Burkina : de l’exemple de la rue au risque de contagion de la rue

Nous écrivions, il y a deux jours, notre admiration pour le peuple burkinabè, sachant manifester calmement, dignement  et massivement pour affirmer son besoin de respect, de droit, et d'une démo-cratie renouvelée. Malheureusement le peuple n'a pas été entendu. Et il s'est mis en colère.
L'armée d'abord, puis le Président pour sauver la face, ont annoncé la dissolution du gouvernement et de l'Assemblée nationale. Cette nuit le Mogho Naaba (empereur traditionnel des Mossi) lui même est intervenu, ce qui est exceptionnel, pour appeler à l'ordre.

M.Compaoré peut il rester jusqu'en 2015, fin légale de son mandat ? Il semble le vouloir mais il annonçait cette nuit qu'il renonçait, enfin, à l'idée de modifier la constitution pour prolonger ses fonctions au delà. Cela suffira-t-il à apaiser l'opposition ? Celle-ci semble néanmoins divisée.
Il ne faudrait pas que, alors qu'elle manifeste pour le droit et la démocratie, elle s'affranchisse du droit et de la démocratie : le mandat présidentiel a un terme légal (fin 2015), et il est souhaitable qu'avec un gouvernement transitoire d'union nationale, sous l’œil de l'armée, il continue au moins un temps, sinon jusqu 'à terme (M. Compaoré en décidera).

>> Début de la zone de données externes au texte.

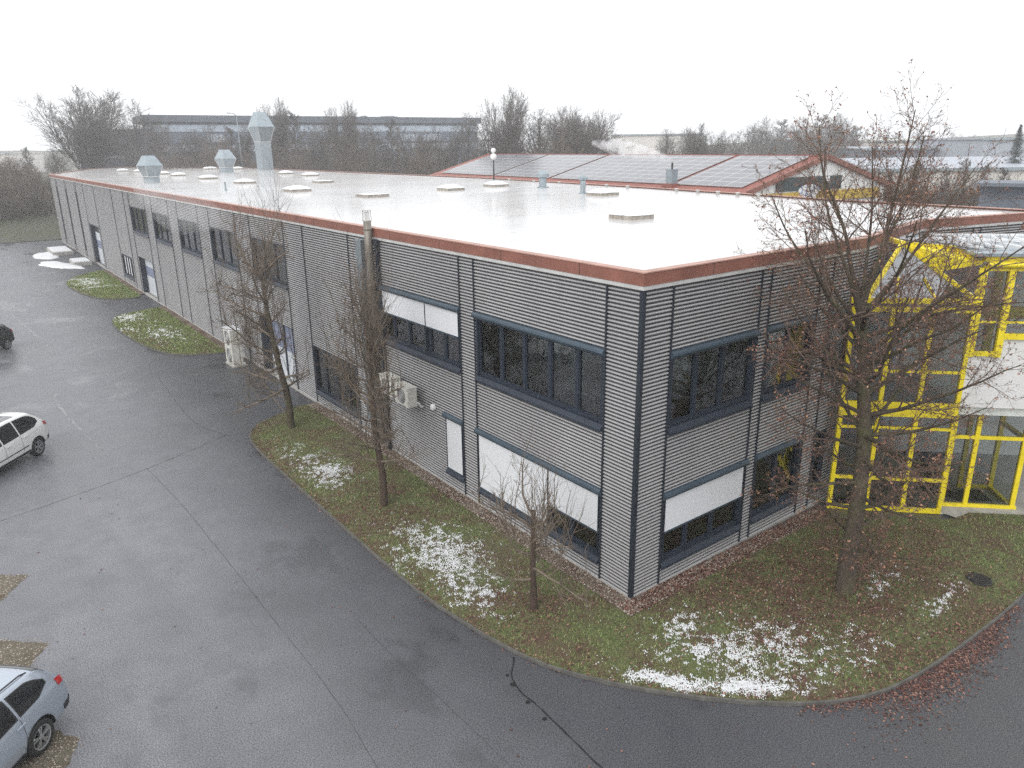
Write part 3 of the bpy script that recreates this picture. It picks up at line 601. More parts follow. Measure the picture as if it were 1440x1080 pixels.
clad_wall(F3, [0, 3.0, l3], [], .12, 7.5, hall); clad_wall(F4, [0, 2.6, 3.0, l4], [], .12, 7.5, hall)
# corner trims
mb = MB(); mb.box((-.015, -.015, 3.8), (.10, .10, 7.36)); mb.build('corner_trim', M['trim'], hall)
ROOF = [(0, 0), (8.95, .18), (15.0, 1.5), (21.6, 0), (21.8, 8.1), (24.1, 23.3), (26.2, 42), (26.2, 53), (25.7, 99), (24.8, 118), (19.6, 128), (13.3, 128.6), (8.2, 122.4), (0, 95.5)]
# plain walls on the sides away from the drone
mb = MB()
for i in range(3, len(ROOF) - 1 + 1):
    a, b = np.array(ROOF[i]), np.array(ROOF[(i + 1) % len(ROOF)]) 
    if i == len(ROOF) - 1: continue
    mb.add([(*a, 0), (*b, 0), (*b, 7.5), (*a, 7.5)], [(0, 1, 2, 3)])
mb.build('wall', M['white'], hall)
def ring(poly, o0, o1, z0, z1, name, m, parent, closed=True):
    """band following the polygon, o0..o1 outward offsets"""
    P = [np.array(p, float) for p in poly]; n = len(P); off = []
    for i in range(n):
        a = P[i] - P[i - 1]; b = P[(i + 1) % n] - P[i]; a /= np.linalg.norm(a); b /= np.linalg.norm(b); na, nb = np.array([a[1], -a[0]]), np.array([b[1], -b[0]]); m_ = na + nb; m_ /= np.linalg.norm(m_); k = 1 / max(.5, m_ @ na); off.append(m_ * k)
    V = []
    for p, q in zip(P, off): V += [(*(p + q * o0), z0), (*(p + q * o1), z0), (*(p + q * o1), z1), (*(p + q * o0), z1)]
    F = []
    for i in range(n):
        j = (i + 1) % n
        for k in range(4): F.append((4*i + k, 4*i + (k+1) % 4, 4*j + (k+1) % 4, 4*j + k))
    return MB().add(V, F).build(name, m, parent, recalc=True)
ring(ROOF, -.12, .04, 0, .12, 'plinth', M['conc'], hall)
ring(ROOF, -.10, .075, 7.5, 7.59, 'roof_edging', M['edge'], hall)
fa = ring(ROOF, -.02, .09, 7.59, 7.86, 'fascia', M['fascia'], hall)
ring(ROOF, -.14, .105, 7.86, 7.885, 'coping', mat('weathered_copper_coping', (.42, .24, .19), .5, .1, .2, 2), hall)
tris = [(x, y, 7.80) for x, y in ROOF]
mb = MB(); bmr = bmesh.new(); vs = [bmr.verts.new(p) for p in tris]; bmr.faces.new(vs); bmesh.ops.triangulate(bmr, faces=bmr.faces); me = bpy.data.meshes.new('roof'); bmr.to_mesh(me); me.materials.append(M['roof']); link(bpy.data.objects.new('roof', me), hall)
jf = MB()
for y in np.arange(1.9, 95, 3.02): jf.box((-.092, y, 7.725), (.004, .012, .265))
for x in np.arange(2.2, 8.9, 3.02): jf.box((x, -.092 + .02 * x, 7.725), (.012, .006, .265))
jf.build('fascia_joint', M['dark'], hall)
# sunken doors and gates on the long side
def gate(s0, s1, z1, name, panels):
    mb = MB(); FL.box(mb, s0, s0 + .06, -.40, .03, .02, z1); FL.box(mb, s1 - .06, s1, -.40, .03, .02, z1); FL.box(mb, s0, s1, -.40, .03, z1, z1 + .06); o = mb.build(name, M['frame'], hall, recalc=True)
    n = len(panels); h = (z1 - .05) / n; 
    for i, k in enumerate(panels):
        p = MB(); FL.box(p, s0 + .07, s1 - .07, -.39, -.35, .04 + i * h, .03 + (i + 1) * h); p.build('door_panel', M[k], o, recalc=True)
    return o
g = gate(20.65, 24.78, 2.85, 'recessed_door', ['doorw', 'doorw', 'doorb', 'doorb'])
for q in (20.95, 22.68): p = MB(); FL.box(p, q - .07, q + .07, -.34, -.30, .05, 2.8); p.build('door_post', M['frame'], g, recalc=True)
gate(46.8, 51.25, 2.85, 'roller_gate', ['doorw', 'doorw', 'doorb', 'doorw']); gate(67.05, 71.95, 3.8, 'roller_gate', ['doorw', 'doorw', 'doorb', 'doorw', 'dark'])
for a, b in slits:
    mb = MB(); FL.box(mb, a, b, -.3, -.2, .7, 6.6); FL.box(mb, a, a + .05, -.3, .03, .7, 6.6); FL.box(mb, b - .05, b, -.3, .03, .7, 6.6); o = mb.build('slit_window', M['frame'], hall, recalc=True)
    MB().poly([FL.P(a + .05, -.15, .75), FL.P(b - .05, -.15, .75), FL.P(b - .05, -.15, 6.55), FL.P(a + .05, -.15, 6.55)][::-1]).build('pane', M['glass'], o)
o = window(FL, 54.0, 57.9, .6, 2.4, (54.9, 55.8, 56.7), (), False)
p = MB()
for q in (54.4, 55.35, 56.25, 57.2): FL.box(p, q - .14, q + .14, -.06, -.05, .85, 2.3)
p.build('vertical_blind', M['blind'], o, recalc=True)
# interior
it = MB()
it.span((.2, .2, .02), (9, 6.6, .1)); it.span((.2, .2, 3.35), (9, 6.6, 3.55)); it.span((.2, 6.75, .02), (4.6, 66, .1)); it.span((.2, 6.75, 3.35), (4.6, 66, 3.55)); it.build('floor', M['floor'], hall)
it = MB(); it.span((.2, 6.62, .1), (9, 6.72, 7.35)); it.span((4.6, 6.75, .1), (4.7, 66, 7.35)); it.span((9.0, .3, .1), (9.1, 6.6, 7.35)); it.span((.2, .2, 7.36), (9, 6.6, 7.42)); it.span((.2, 6.75, 7.36), (4.6, 66, 7.42)); it.span((5.0, .4, 3.56), (5.08, 6.6, 7.35)); it.span((5.0, .4, .1), (5.08, 6.6, 3.3))
for y in (13.2, 19.5, 26, 32.4, 39, 45.4, 52.6, 59, 65.9): it.span((.25, y, .1), (4.6, y + .08, 7.35))
it.build('partition_wall', M['wallin'], hall)
rd = MB()
for (a, b, z) in ((1.2, 6.1, 3.75), (7.2, 12.1, 3.75)): rd.span((.22, a, z), (.32, b, z + .42))
for (a, b, z) in ((1.1, 4.0, 3.75), (4.8, 6.7, 3.75)): rd.span((a, .24, z), (b, .34, z + .42))
rd.build('radiator', M['wallin'], hall)
def desk(x, y, rz, z, lab, L_=1.6, W_=.8):
    t = empty('desk', (x, y, z), rz, lab, 'desk', 'desks seen through the office windows'); MB().box((0, 0, .73), (L_, W_, .035)).build('desk_top', M['desk'], t)
    for sx in (-1, 1):
        for sy in (-1, 1): MB().box((sx * (L_ / 2 - .05), sy * (W_ / 2 - .05), .355), (.05, .05, .71)).build('leg', M['edge'], t)
    MB().box((L_ / 2 - .3, 0, .32), (.42, W_ - .2, .60)).build('drawer_unit', M['desk'], t)
desk(1.2, 1.5, 0, 3.55, 'pale desk behind the upper corner windows, seen from both sides of the corner'); desk(1.35, 3.3, PI / 2, 3.55, 'pale desk behind the middle panes of the wide upper window beside the corner', 1.8); desk(1.4, 5.5, PI / 2, 3.55, 'pale desk behind the far panes of the wide upper window beside the corner', 1.6)
desk(3.6, 1.4, 0, 3.55, 'pale desk behind the right panes of the upper window right of the corner')
def cabinet(x, y, z, s, m, lab):
    t = empty('cabinet', (x, y, z), 0, lab, 'cabinet'); MB().box((0, 0, s[2] / 2), s).build('body', m, t); MB().box((0, 0, s[2] + .012), (s[0] + .03, s[1] + .03, .02)).build('top', M['desk'], t)
    MB().box((-s[0] / 2 - .008, 0, s[2] * .5), (.012, .02, s[2] * .8)).build('door_gap', M['dark'], t)
cabinet(.75, 7.7, 3.55, (.5, 1.1, 1.15), M['orange'], 'orange brown cabinet behind the right end of the upper window with lowered blind')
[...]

Mais il y a eu des morts et il faut que ces meurtres soient éclaircis et  poursuivis, que l'ordre , la Paix civile et l'état de droit soient rétablis.

Or, trois graves dangers menacent le Faso, notre ami :

–le premier, qui n'a été écarté que bien (trop?) tard, c'est le césarisme, si commun en Afrique, lorsqu'un Président élu veut s'éterniser au mépris de la population,
–le deuxième c'est la dictature de la populace, l'instabilité et le désordre installés, avec les exactions de bandes de voyous, et l’impunité des criminels, ce qui a un désastreux effet d’entraînement,
–le troisième c'est l'ambition politique d'un officier (et c'est d'ailleurs ainsi que le capitaine Compaoré est devenu ce qu'il est)

Or l'enjeu, dans une zone minée par le terrorisme islamiste, et sur un continent qui peine à maîtriser ses pulsions politiques, c'est l'exemplarité : bonne ou mauvaise. En appelant hier la foule « à marcher sur l'Assemblée nationale », l'opposition a concouru à ce qui s'est passé » : l’incendie du haut lieu le plus symbolique de la nation. Elle a ainsi fauté en excitant les masses contre l'emblème même de ce qu'elle réclame, et aggravé la crise créée par le Président.

Il reste à parler de la France. Que devait-elle faire? Simplement être elle-même et ne pas considérer l'Afrique comme un monde à part : la France devait dire à haute voix, depuis longtemps , qu'elle n’approuvait pas les atteintes à une démocratie saine qui se tramaient au Burkina Faso. Malheureusement les dirigeants français, depuis des décennies à, présent pensent qu'il faut se tutoyer, copiner entre chefs d'états, se croire hypocritement d'un extraction différente du commun des mortels. Les chefs d'état oublient qu'il sont Chefs d'un État, et se livrent avec délectation à la vanité de se croire d'une essence supérieure, olympienne.